The quartet soldiered on for a few more years but things were becoming difficult. Nadina and I separated in 2007 and were divorced in 2010. Kathleen McLean left the group in 2007 and so it was that the quartet’s last gig was in December 2008 when Jesse Read replaced Kathleen in a Christmas concert in Barrie featuring Guy Few singing and playing the trumpet; we played tunes from the Christmas CD plus a much reduced version of The Messiah, and the Canadian premiere of Gernot Wolfgang’s “Dance of the Polar Bears”. The day before, we hosted a sort of chamber music marathon at the Tranzac Club in Toronto called Salonapalooza where a half-dozen chamber groups shared the stage with comedians, dancers, even a choir singing some Brian Wilson.
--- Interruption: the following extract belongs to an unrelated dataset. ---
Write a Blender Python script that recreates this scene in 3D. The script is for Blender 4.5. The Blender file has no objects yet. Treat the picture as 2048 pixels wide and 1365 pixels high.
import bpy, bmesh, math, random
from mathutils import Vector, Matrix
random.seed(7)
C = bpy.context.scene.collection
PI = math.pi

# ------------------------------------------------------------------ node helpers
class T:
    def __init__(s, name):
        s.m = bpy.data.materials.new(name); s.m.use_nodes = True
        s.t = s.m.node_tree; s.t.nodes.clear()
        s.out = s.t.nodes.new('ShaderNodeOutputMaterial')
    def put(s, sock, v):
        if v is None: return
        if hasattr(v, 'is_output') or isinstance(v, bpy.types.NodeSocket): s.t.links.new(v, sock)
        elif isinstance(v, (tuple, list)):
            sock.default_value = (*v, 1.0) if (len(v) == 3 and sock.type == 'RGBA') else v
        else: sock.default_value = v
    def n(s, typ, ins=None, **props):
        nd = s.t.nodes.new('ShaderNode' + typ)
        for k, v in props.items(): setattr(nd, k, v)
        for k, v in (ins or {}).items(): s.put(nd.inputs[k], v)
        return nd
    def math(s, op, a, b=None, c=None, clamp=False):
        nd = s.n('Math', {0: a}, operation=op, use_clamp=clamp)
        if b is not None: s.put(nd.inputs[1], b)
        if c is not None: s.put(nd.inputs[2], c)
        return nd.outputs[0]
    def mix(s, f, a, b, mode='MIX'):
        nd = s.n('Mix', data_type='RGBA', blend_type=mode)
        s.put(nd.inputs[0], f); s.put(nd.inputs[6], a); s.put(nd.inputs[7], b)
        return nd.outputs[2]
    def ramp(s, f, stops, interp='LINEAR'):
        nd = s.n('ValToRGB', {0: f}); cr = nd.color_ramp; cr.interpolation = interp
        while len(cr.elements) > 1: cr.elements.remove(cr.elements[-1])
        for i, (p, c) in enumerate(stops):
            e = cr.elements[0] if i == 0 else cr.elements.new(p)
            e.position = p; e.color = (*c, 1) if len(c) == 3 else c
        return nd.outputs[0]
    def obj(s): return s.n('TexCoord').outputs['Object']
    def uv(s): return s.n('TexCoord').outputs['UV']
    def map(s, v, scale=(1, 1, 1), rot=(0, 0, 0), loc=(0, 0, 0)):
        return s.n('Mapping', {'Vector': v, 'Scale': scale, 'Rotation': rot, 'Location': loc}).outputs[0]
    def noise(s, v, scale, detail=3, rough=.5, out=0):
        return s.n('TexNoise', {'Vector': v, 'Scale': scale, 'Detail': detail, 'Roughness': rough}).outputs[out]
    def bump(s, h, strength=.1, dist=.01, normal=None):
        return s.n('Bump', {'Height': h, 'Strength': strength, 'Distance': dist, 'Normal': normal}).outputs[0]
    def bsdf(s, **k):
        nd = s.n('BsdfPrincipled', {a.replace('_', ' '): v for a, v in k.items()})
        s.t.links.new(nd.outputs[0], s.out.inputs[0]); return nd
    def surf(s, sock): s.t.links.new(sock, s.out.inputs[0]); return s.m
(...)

During our set, we performed two tunes with the marvelous Patricia O’Callaghan (Youkali and What Are You Doing New Year’s Eve?) as well as a few numbers with Guy Few. It was a fitting end to an exciting group. 

Now that I have some perspective from the quartet, I’m sad that it is no longer. I was always thrilled about the quartet: the repertoire, the high-level bassoon playing, the sophisticated music-making, the happy spirit of our concerts. There was a certain amount of frustration when I saw that the creativity and nuance that we felt inside the group was sometimes not perceived by others who focussed instead on the fact that we were all bassoonists; for us it was music, for many others, it was a bassoon-oriented novelty that had to be goofy and couldn’t possibly be interesting unless you were a bassoonist yourself. That’s just human nature. I had a great time, though, and learned so much from playing closely with such a parade of excellent musicians. But most of all, I have no regrets for having been a part of the coolest bassoon quartet ever!